# THE TASK:
Reproduce each line of the material precisely.

# RECORDED DATA:
>>>
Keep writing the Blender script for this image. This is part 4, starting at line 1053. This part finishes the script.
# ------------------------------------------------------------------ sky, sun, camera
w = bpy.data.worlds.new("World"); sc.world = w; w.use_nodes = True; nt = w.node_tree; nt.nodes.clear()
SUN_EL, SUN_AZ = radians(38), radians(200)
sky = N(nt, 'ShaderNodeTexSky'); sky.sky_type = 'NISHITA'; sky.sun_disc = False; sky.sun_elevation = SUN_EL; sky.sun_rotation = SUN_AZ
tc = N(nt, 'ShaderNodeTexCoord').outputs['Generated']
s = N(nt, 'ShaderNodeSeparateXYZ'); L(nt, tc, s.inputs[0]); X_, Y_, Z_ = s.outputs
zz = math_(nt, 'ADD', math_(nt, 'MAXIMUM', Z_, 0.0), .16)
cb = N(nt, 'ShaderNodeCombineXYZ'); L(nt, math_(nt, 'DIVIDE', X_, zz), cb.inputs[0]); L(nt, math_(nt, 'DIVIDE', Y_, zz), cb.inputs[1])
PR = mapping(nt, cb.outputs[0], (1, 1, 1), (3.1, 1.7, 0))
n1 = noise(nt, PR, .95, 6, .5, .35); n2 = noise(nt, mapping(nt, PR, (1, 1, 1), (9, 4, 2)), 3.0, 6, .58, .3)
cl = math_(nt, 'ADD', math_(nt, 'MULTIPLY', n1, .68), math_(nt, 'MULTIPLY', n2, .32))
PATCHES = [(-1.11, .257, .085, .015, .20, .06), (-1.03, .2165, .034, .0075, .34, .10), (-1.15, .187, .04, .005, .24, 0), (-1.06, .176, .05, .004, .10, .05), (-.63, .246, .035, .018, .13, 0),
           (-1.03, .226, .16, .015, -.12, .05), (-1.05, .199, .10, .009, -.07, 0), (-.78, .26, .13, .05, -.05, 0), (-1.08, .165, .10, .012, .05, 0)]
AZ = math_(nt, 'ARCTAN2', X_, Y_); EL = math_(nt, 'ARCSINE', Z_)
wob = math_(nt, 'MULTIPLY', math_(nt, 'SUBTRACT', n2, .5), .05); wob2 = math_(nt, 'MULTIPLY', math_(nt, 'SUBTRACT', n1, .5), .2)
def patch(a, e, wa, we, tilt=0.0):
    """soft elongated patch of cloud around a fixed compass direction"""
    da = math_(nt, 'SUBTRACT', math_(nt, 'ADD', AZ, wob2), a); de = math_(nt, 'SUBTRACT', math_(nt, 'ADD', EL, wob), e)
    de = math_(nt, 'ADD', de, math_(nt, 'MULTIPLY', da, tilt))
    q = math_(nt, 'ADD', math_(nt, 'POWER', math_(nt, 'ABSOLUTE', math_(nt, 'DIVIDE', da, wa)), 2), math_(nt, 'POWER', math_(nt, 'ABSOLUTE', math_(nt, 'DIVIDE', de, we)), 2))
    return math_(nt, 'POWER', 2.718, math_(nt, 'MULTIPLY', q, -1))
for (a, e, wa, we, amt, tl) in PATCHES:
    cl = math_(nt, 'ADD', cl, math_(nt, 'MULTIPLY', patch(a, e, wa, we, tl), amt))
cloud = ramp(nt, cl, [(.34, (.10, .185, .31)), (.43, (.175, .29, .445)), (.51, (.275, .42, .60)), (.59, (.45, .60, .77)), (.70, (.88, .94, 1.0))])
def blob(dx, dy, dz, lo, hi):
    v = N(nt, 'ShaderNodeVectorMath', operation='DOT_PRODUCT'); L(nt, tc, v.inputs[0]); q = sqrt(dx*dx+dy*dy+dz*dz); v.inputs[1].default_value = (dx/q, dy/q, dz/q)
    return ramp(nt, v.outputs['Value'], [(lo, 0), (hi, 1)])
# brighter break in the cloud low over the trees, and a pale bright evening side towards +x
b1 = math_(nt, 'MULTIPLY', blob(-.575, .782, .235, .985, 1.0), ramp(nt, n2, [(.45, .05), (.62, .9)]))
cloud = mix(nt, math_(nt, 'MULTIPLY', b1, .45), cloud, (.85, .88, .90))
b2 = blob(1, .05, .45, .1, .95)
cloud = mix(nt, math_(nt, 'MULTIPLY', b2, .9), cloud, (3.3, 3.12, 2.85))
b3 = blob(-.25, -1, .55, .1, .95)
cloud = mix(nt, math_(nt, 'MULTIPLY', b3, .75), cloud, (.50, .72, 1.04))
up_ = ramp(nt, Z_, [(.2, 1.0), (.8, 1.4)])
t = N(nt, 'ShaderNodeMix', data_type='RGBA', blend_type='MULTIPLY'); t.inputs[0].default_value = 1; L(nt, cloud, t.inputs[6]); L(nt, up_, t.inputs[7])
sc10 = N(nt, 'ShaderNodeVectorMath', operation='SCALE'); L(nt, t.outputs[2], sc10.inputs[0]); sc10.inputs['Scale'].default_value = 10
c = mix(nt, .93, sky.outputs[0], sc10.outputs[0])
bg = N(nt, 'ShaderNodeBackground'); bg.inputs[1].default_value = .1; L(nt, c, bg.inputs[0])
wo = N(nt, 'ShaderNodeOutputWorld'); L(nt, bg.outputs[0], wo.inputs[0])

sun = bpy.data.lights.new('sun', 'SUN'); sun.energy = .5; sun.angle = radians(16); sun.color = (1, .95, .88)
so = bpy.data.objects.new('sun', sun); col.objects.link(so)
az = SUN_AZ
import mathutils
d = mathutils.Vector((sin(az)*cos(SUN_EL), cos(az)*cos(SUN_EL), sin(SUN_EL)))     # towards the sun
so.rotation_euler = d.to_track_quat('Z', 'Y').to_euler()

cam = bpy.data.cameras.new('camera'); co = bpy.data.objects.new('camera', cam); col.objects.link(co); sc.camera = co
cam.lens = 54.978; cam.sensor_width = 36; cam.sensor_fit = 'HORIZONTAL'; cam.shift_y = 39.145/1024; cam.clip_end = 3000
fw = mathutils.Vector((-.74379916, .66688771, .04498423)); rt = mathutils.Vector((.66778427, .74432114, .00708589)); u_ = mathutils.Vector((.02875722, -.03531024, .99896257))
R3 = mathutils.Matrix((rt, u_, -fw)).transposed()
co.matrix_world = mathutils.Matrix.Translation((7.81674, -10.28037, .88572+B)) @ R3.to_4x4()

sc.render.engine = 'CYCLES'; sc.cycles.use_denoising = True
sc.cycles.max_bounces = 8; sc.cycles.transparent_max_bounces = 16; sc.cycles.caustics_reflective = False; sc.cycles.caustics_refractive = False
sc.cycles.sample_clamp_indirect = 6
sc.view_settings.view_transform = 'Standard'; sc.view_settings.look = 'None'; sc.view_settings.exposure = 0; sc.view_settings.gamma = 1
<<<
# REPLY TO THE TASK:
Keep writing the Blender script for this image. This is part 4, starting at line 1053. This part finishes the script.
# ------------------------------------------------------------------ sky, sun, camera
w = bpy.data.worlds.new("World"); sc.world = w; w.use_nodes = True; nt = w.node_tree; nt.nodes.clear()
SUN_EL, SUN_AZ = radians(38), radians(200)
sky = N(nt, 'ShaderNodeTexSky'); sky.sky_type = 'NISHITA'; sky.sun_disc = False; sky.sun_elevation = SUN_EL; sky.sun_rotation = SUN_AZ
tc = N(nt, 'ShaderNodeTexCoord').outputs['Generated']
s = N(nt, 'ShaderNodeSeparateXYZ'); L(nt, tc, s.inputs[0]); X_, Y_, Z_ = s.outputs
zz = math_(nt, 'ADD', math_(nt, 'MAXIMUM', Z_, 0.0), .16)
cb = N(nt, 'ShaderNodeCombineXYZ'); L(nt, math_(nt, 'DIVIDE', X_, zz), cb.inputs[0]); L(nt, math_(nt, 'DIVIDE', Y_, zz), cb.inputs[1])
PR = mapping(nt, cb.outputs[0], (1, 1, 1), (3.1, 1.7, 0))
n1 = noise(nt, PR, .95, 6, .5, .35); n2 = noise(nt, mapping(nt, PR, (1, 1, 1), (9, 4, 2)), 3.0, 6, .58, .3)
cl = math_(nt, 'ADD', math_(nt, 'MULTIPLY', n1, .68), math_(nt, 'MULTIPLY', n2, .32))
PATCHES = [(-1.11, .257, .085, .015, .20, .06), (-1.03, .2165, .034, .0075, .34, .10), (-1.15, .187, .04, .005, .24, 0), (-1.06, .176, .05, .004, .10, .05), (-.63, .246, .035, .018, .13, 0),
           (-1.03, .226, .16, .015, -.12, .05), (-1.05, .199, .10, .009, -.07, 0), (-.78, .26, .13, .05, -.05, 0), (-1.08, .165, .10, .012, .05, 0)]
AZ = math_(nt, 'ARCTAN2', X_, Y_); EL = math_(nt, 'ARCSINE', Z_)
wob = math_(nt, 'MULTIPLY', math_(nt, 'SUBTRACT', n2, .5), .05); wob2 = math_(nt, 'MULTIPLY', math_(nt, 'SUBTRACT', n1, .5), .2)
def patch(a, e, wa, we, tilt=0.0):
    """soft elongated patch of cloud around a fixed compass direction"""
    da = math_(nt, 'SUBTRACT', math_(nt, 'ADD', AZ, wob2), a); de = math_(nt, 'SUBTRACT', math_(nt, 'ADD', EL, wob), e)
    de = math_(nt, 'ADD', de, math_(nt, 'MULTIPLY', da, tilt))
    q = math_(nt, 'ADD', math_(nt, 'POWER', math_(nt, 'ABSOLUTE', math_(nt, 'DIVIDE', da, wa)), 2), math_(nt, 'POWER', math_(nt, 'ABSOLUTE', math_(nt, 'DIVIDE', de, we)), 2))
    return math_(nt, 'POWER', 2.718, math_(nt, 'MULTIPLY', q, -1))
for (a, e, wa, we, amt, tl) in PATCHES:
    cl = math_(nt, 'ADD', cl, math_(nt, 'MULTIPLY', patch(a, e, wa, we, tl), amt))
cloud = ramp(nt, cl, [(.34, (.10, .185, .31)), (.43, (.175, .29, .445)), (.51, (.275, .42, .60)), (.59, (.45, .60, .77)), (.70, (.88, .94, 1.0))])
def blob(dx, dy, dz, lo, hi):
    v = N(nt, 'ShaderNodeVectorMath', operation='DOT_PRODUCT'); L(nt, tc, v.inputs[0]); q = sqrt(dx*dx+dy*dy+dz*dz); v.inputs[1].default_value = (dx/q, dy/q, dz/q)
    return ramp(nt, v.outputs['Value'], [(lo, 0), (hi, 1)])
# brighter break in the cloud low over the trees, and a pale bright evening side towards +x
b1 = math_(nt, 'MULTIPLY', blob(-.575, .782, .235, .985, 1.0), ramp(nt, n2, [(.45, .05), (.62, .9)]))
cloud = mix(nt, math_(nt, 'MULTIPLY', b1, .45), cloud, (.85, .88, .90))
b2 = blob(1, .05, .45, .1, .95)
cloud = mix(nt, math_(nt, 'MULTIPLY', b2, .9), cloud, (3.3, 3.12, 2.85))
b3 = blob(-.25, -1, .55, .1, .95)
cloud = mix(nt, math_(nt, 'MULTIPLY', b3, .75), cloud, (.50, .72, 1.04))
up_ = ramp(nt, Z_, [(.2, 1.0), (.8, 1.4)])
t = N(nt, 'ShaderNodeMix', data_type='RGBA', blend_type='MULTIPLY'); t.inputs[0].default_value = 1; L(nt, cloud, t.inputs[6]); L(nt, up_, t.inputs[7])
sc10 = N(nt, 'ShaderNodeVectorMath', operation='SCALE'); L(nt, t.outputs[2], sc10.inputs[0]); sc10.inputs['Scale'].default_value = 10
c = mix(nt, .93, sky.outputs[0], sc10.outputs[0])
bg = N(nt, 'ShaderNodeBackground'); bg.inputs[1].default_value = .1; L(nt, c, bg.inputs[0])
wo = N(nt, 'ShaderNodeOutputWorld'); L(nt, bg.outputs[0], wo.inputs[0])

sun = bpy.data.lights.new('sun', 'SUN'); sun.energy = .5; sun.angle = radians(16); sun.color = (1, .95, .88)
so = bpy.data.objects.new('sun', sun); col.objects.link(so)
az = SUN_AZ
import mathutils
d = mathutils.Vector((sin(az)*cos(SUN_EL), cos(az)*cos(SUN_EL), sin(SUN_EL)))     # towards the sun
so.rotation_euler = d.to_track_quat('Z', 'Y').to_euler()

cam = bpy.data.cameras.new('camera'); co = bpy.data.objects.new('camera', cam); col.objects.link(co); sc.camera = co
cam.lens = 54.978; cam.sensor_width = 36; cam.sensor_fit = 'HORIZONTAL'; cam.shift_y = 39.145/1024; cam.clip_end = 3000
fw = mathutils.Vector((-.74379916, .66688771, .04498423)); rt = mathutils.Vector((.66778427, .74432114, .00708589)); u_ = mathutils.Vector((.02875722, -.03531024, .99896257))
R3 = mathutils.Matrix((rt, u_, -fw)).transposed()
co.matrix_world = mathutils.Matrix.Translation((7.81674, -10.28037, .88572+B)) @ R3.to_4x4()

sc.render.engine = 'CYCLES'; sc.cycles.use_denoising = True
sc.cycles.max_bounces = 8; sc.cycles.transparent_max_bounces = 16; sc.cycles.caustics_reflective = False; sc.cycles.caustics_refractive = False
sc.cycles.sample_clamp_indirect = 6
sc.view_settings.view_transform = 'Standard'; sc.view_settings.look = 'None'; sc.view_settings.exposure = 0; sc.view_settings.gamma = 1